Gig Review: Katherine Priddy at Rough Trade

Words: Phil Taylor
Photos: Jade Vowles
Saturday 24 February 2024
reading time: min, words

Rising star Katherine Priddy dropped in at Rough Trade on Tuesday night to sign copies of her new album, and play a few songs. Once again, the Nottingham audience provided a warm reception …

“Wow, that was the most enthusiastic welcome I’ve received all week!” exclaims Katherine Priddy, blinking in response to a typically loud Nottingham cheer from the packed Rough Trade live room.

This was Katherine’s final stop on a mini-signing tour to celebrate the launch of her second album, The Pendulum Swing. The album has received glowing reviews from mainstream critics as well as folk publications, and, as Katherine told LeftLion a couple of weeks ago, is one which demonstrates a new maturity in its songwriting and themes. It’s a very personal album, as Katherine explained several times during her Rough Trade set.

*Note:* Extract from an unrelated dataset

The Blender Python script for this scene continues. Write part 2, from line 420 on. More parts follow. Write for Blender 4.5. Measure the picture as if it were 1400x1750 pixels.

Alone on stage with her acoustic guitar, Katherine emanates a relaxed warmth from the start, launching into Does She Hold You LIke I Did after a few soft words of introduction. Her vocals hit home instantly: she has an amazing ability to switch into top-quality singing from the first moment, calming and focusing all minds in the room. Such is her vocal purity that you’d be hard pressed to distinguish her live from her recorded voice, but listening closely there is a certain enrichment. She also makes good use of her accurate ear, sometimes allowing the sound of her voice to blend almost imperceptibly into the resonance of her finger-picked guitar notes.

Over the next half hour, Katherine performs stripped back, intimate versions of many of the songs from her new album, dropping some interesting titbits of information along the way. She explains that First House on the Left includes samples of incidental house-noises, and how this idea was inspired by the cash-register sounds on Pink Floyd’s Money. She trails Anyway, Always by explaining that the answerphone message at the start is “the sort of message you’d want to leave for someone after a couple of glasses of wine”. Afterwards, she comments that the song is still so new that she wasn’t sure where to breathe when singing it. This is a lovely, intimate and quite sensual piece of music, and as Katherine sings it (as with all of her songs tonight) you see and hear how she enters fully into the moment, eyes almost closed, focusing on each word and note.

“Making an album is particularly personal, but once it’s released it’s not yours any more. I just hope you enjoy it,” says Katherine, frankly.

I’d already listened to The Pendulum Swing a few times before the gig, and I knew it came from a personal place - but I hadn’t appreciated quite to what extent. The songs feature less of the abstract or more typically “folk” themes and are instead firmly about family, a sense of place, and home; they express deep emotions including some striking vulnerability.

Walnut Shell is introduced as written for her twin brother, reflecting on his move to New Zealand: “It really hurt, and he’d better hurt too - I want to make him cry,” she says with a wry chuckle. Father of Two is - yes - for her dad (she sings the melody skilfully over harmonies in the guitar’s bass notes); A Boat on the River expresses Katherine’s longing to live on a canal boat in the form of a carefully crafted, more traditionally structured folk piece; and Northern Sunrise is “a love song”.

These little snippets of insight, and the way she imparts them so naturally and openly, add a very personal element to the performance. Katherine is doing very well at the moment, and it’s obvious that she’s going on to even greater things, but for a short time she welcomes us into her inner circle, and that’s a lovely place to be.

During the final few minutes of her set, Katherine takes requests from her first album. This elicits a performance of Eurydice, a song she wrote as a teenager but now performs with several years of experience under her belt. She sings through the beautiful melodies delicately but with rich and resonant lower notes. And then, to close, it’s Indigo. Katherine forgets some lyrics a couple of times, which goes to show just how immersed in the new album she’s been recently. It doesn’t matter: Katherine is typically unfazed, and no one else cares. It’s all part of the joy of a close-up show like this to be able to share in every moment of the performance.